The map is bijective by the argument you give; the trick is showing that it respects addition and (especially) multiplciation. Here's another way of doing so: Consider $\mathbb{C}$ as a $2$-dimensional real vector space with basis $\{1, i\}$. You then have a map $f:\mathbb{C} \to M_2(\mathbb{R})$ (i.e., $2$-dimensional real matrices) defined by $f(z)w = zw$ (with respect to this basis). It's clear that this map preserves addition and multiplication. If you write out $f$ explicitly, it's exactly the map $a + bi \to \begin{pmatrix} a & b\\-b & a\end{pmatrix}$ you describe (at least modulo a sign flip).

Answer 5

Consider the ordered basis $\beta=\{1,i\},$ as in the answer by anomaly. Then, the range $$R(\phi) = span(\phi(\beta)) = span(\{\phi(1, 0), \phi(0, 1)\}) = span(\{ \left (\begin{array}{cc} 1 & 0 \\ 0 & 1 \end{array}\right ), \left (\begin{array}{cc} 0 & -1 \\ 1 & \phantom{-} 0 \end{array}\right )\}),$$ is equal to the codomain $\{ \left (\begin{array}{cc} a & -b \\ b & a \end{array}\right ) : a,b \in \mathbb{R}\}.$ Hence, the linear transformation is surjective.

Now, if we apply the dimension theorem, then we observe that the null space is zero-dimensional. This implies the linear transformation is injective.

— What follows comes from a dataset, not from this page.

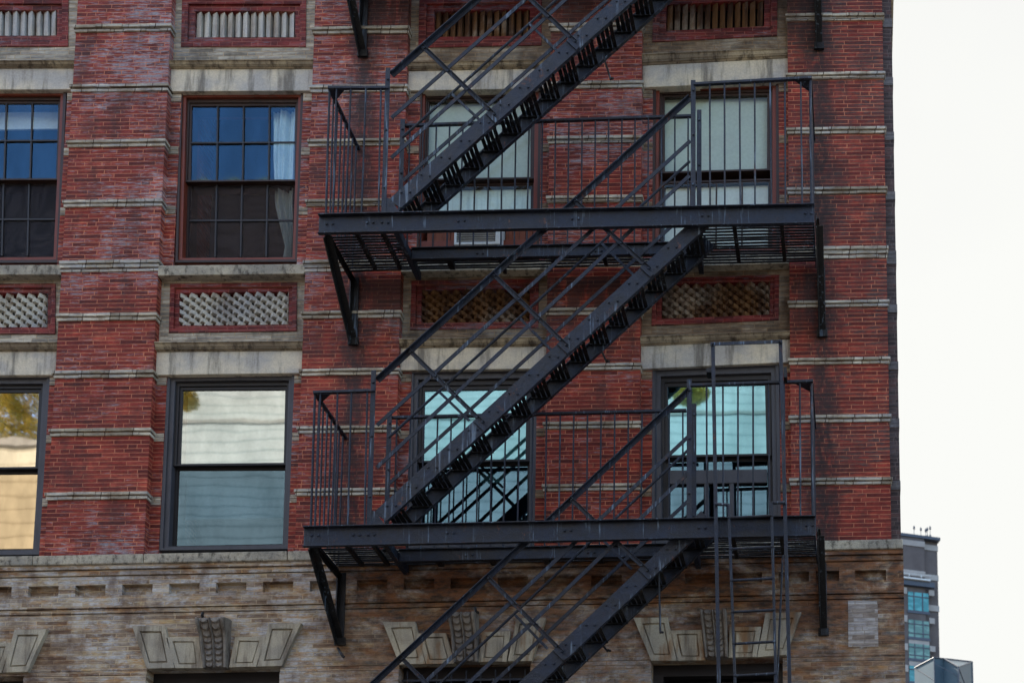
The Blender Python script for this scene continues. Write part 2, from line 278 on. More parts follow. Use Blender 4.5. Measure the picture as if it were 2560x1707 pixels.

Thus, we conclude it is an isomorphism.

Alternatively, if we find ordered bases $\beta$ and $\gamma$ for the domain and codomain, then the linear transformation $\phi$ is invertible if and only if the matrix representation $[\phi]_{\beta}^{\gamma}$ is invertible.

Using $\beta,$ as above, and $\gamma = \{ \left (\begin{array}{cc} 1 & 0 \\ 0 & 1 \end{array}\right ), \left (\begin{array}{cc} 0 & -1 \\ 1 & \phantom{-} 0 \end{array}\right )\},$ then we have $$[\phi]_{\beta}^{\gamma} = \left (\begin{array}{cc} 1 & 0 \\ 0 & 1 \end{array}\right ),$$ since $\phi(1, 0) = 1 \cdot \left (\begin{array}{cc} 1 & 0 \\ 0 & 1 \end{array}\right ) + 0 \cdot \left (\begin{array}{cc} 0 & -1 \\ 1 & \phantom{-} 0 \end{array}\right )$ and $\phi(0, 1) = 0 \cdot \left (\begin{array}{cc} 1 & 0 \\ 0 & 1 \end{array}\right ) + 1 \cdot \left (\begin{array}{cc} 0 & -1 \\ 1 & \phantom{-} 0 \end{array}\right ).$ Clearly, $[\phi]_{\beta}^{\gamma}$ is invertible.